Dynamic fracture mechanism of thermally degraded brittle rock under impact load

During underground mining operations, rock masses are highly subjected to dynamic disturbance caused by blasting, mechanical drilling and earthquakes resulting in strain burst, slabbing and spalling. The dynamic fracture is a significant manifestation of rock failure in deep underground engineering, and it is of great importance to assess the dynamic fracture behaviour of the rock mass under elevated temperature conditions. The correlation between temperature – and loading rate-dependent dynamic fracture mechanism of strain burst is yet to be established. A good understanding of the dynamic fracture behaviour of brittle rock subjected to high-temperature under dynamic loading is required for the prediction of the damage extent during strain burst, and proper design as well as control of the underground rock structures.

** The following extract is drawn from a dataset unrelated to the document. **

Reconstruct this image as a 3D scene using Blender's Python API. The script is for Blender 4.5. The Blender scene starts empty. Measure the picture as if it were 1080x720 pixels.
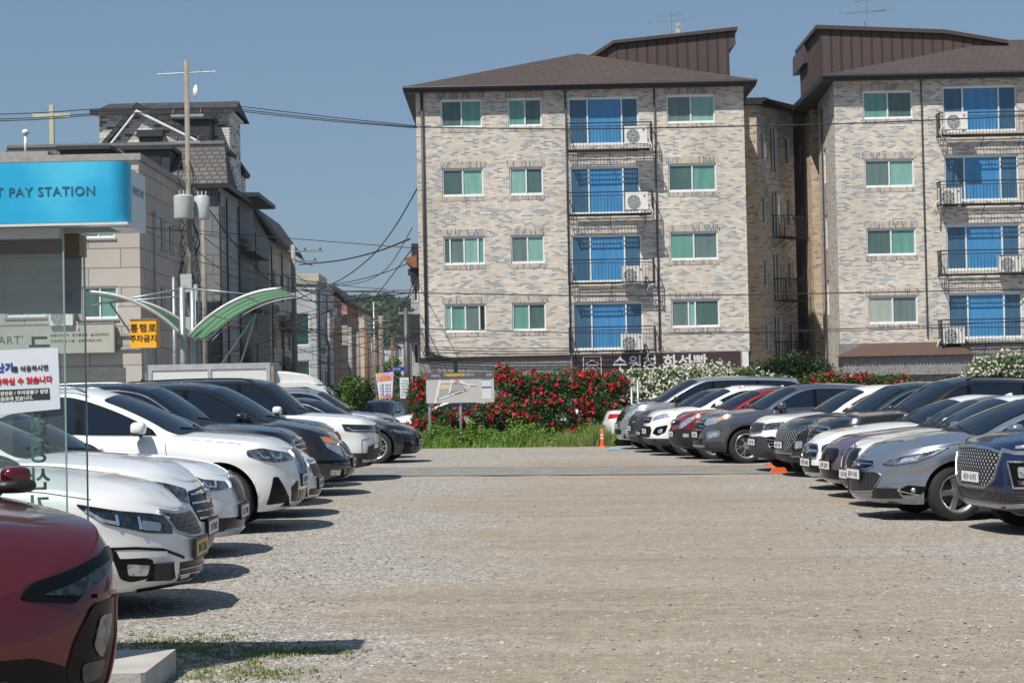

In this study, dynamic mode I fracture toughness tests are carried out on cracked chevron notched semicircular (CCNSCB) granite specimens to reveal the dynamic fracture characteristics of the brittle rock. For this purpose, a Split Hopkinson Pressure Bar (SHPB) apparatus is utilised to conduct the dynamic tests with various striker velocities on thermally degraded granite. The dynamic mechanical behaviour of granite after high-temperature treatment is examined and discussed. The dynamic fracture toughness is determined and compared for the specimens exposed to different temperatures at various dynamic impacts. The fracturing processes are recorded by a high-speed camera (HSC), and the crack propagation speeds are estimated by HSC image analysis. In addition, the dynamic fracture process and the coupled effects of temperature and loading rate on the dynamic fracture modes are identified by HSC image analysis. Energy partition characteristics in dynamic fracture of granite are quantitatively investigated.